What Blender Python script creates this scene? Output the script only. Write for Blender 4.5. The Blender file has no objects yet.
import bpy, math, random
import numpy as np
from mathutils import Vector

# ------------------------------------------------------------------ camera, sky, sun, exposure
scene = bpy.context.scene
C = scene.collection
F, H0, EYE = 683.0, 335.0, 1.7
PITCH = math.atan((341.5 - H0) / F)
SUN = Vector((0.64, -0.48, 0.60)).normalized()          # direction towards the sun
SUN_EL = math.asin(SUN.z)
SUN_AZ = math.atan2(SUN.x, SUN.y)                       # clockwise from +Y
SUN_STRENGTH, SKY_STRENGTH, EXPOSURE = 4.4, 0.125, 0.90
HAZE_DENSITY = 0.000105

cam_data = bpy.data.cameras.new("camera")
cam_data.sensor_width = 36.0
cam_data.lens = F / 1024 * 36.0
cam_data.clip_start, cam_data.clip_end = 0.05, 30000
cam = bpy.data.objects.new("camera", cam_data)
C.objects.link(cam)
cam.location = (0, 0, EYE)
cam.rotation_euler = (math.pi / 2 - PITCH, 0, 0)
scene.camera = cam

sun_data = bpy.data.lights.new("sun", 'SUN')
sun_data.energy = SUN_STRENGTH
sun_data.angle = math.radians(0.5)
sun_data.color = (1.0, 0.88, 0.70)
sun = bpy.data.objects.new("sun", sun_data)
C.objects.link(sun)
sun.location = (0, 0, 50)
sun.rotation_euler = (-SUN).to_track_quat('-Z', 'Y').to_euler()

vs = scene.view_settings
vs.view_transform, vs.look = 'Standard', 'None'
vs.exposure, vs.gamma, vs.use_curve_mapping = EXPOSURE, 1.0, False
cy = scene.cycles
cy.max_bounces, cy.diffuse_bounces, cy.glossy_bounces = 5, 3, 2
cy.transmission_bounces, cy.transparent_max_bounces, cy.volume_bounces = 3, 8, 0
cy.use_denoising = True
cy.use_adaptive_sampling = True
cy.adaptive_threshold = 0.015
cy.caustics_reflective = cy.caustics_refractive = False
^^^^
→ Your instructions: Copy the material above back out, exactly as written.

→ Finished answer:
What Blender Python script creates this scene? Output the script only. Write for Blender 4.5. The Blender file has no objects yet.
import bpy, math, random
import numpy as np
from mathutils import Vector

# ------------------------------------------------------------------ camera, sky, sun, exposure
scene = bpy.context.scene
C = scene.collection
F, H0, EYE = 683.0, 335.0, 1.7
PITCH = math.atan((341.5 - H0) / F)
SUN = Vector((0.64, -0.48, 0.60)).normalized()          # direction towards the sun
SUN_EL = math.asin(SUN.z)
SUN_AZ = math.atan2(SUN.x, SUN.y)                       # clockwise from +Y
SUN_STRENGTH, SKY_STRENGTH, EXPOSURE = 4.4, 0.125, 0.90
HAZE_DENSITY = 0.000105

cam_data = bpy.data.cameras.new("camera")
cam_data.sensor_width = 36.0
cam_data.lens = F / 1024 * 36.0
cam_data.clip_start, cam_data.clip_end = 0.05, 30000
cam = bpy.data.objects.new("camera", cam_data)
C.objects.link(cam)
cam.location = (0, 0, EYE)
cam.rotation_euler = (math.pi / 2 - PITCH, 0, 0)
scene.camera = cam

sun_data = bpy.data.lights.new("sun", 'SUN')
sun_data.energy = SUN_STRENGTH
sun_data.angle = math.radians(0.5)
sun_data.color = (1.0, 0.88, 0.70)
sun = bpy.data.objects.new("sun", sun_data)
C.objects.link(sun)
sun.location = (0, 0, 50)
sun.rotation_euler = (-SUN).to_track_quat('-Z', 'Y').to_euler()

vs = scene.view_settings
vs.view_transform, vs.look = 'Standard', 'None'
vs.exposure, vs.gamma, vs.use_curve_mapping = EXPOSURE, 1.0, False
cy = scene.cycles
cy.max_bounces, cy.diffuse_bounces, cy.glossy_bounces = 5, 3, 2
cy.transmission_bounces, cy.transparent_max_bounces, cy.volume_bounces = 3, 8, 0
cy.use_denoising = True
cy.use_adaptive_sampling = True
cy.adaptive_threshold = 0.015
cy.caustics_reflective = cy.caustics_refractive = False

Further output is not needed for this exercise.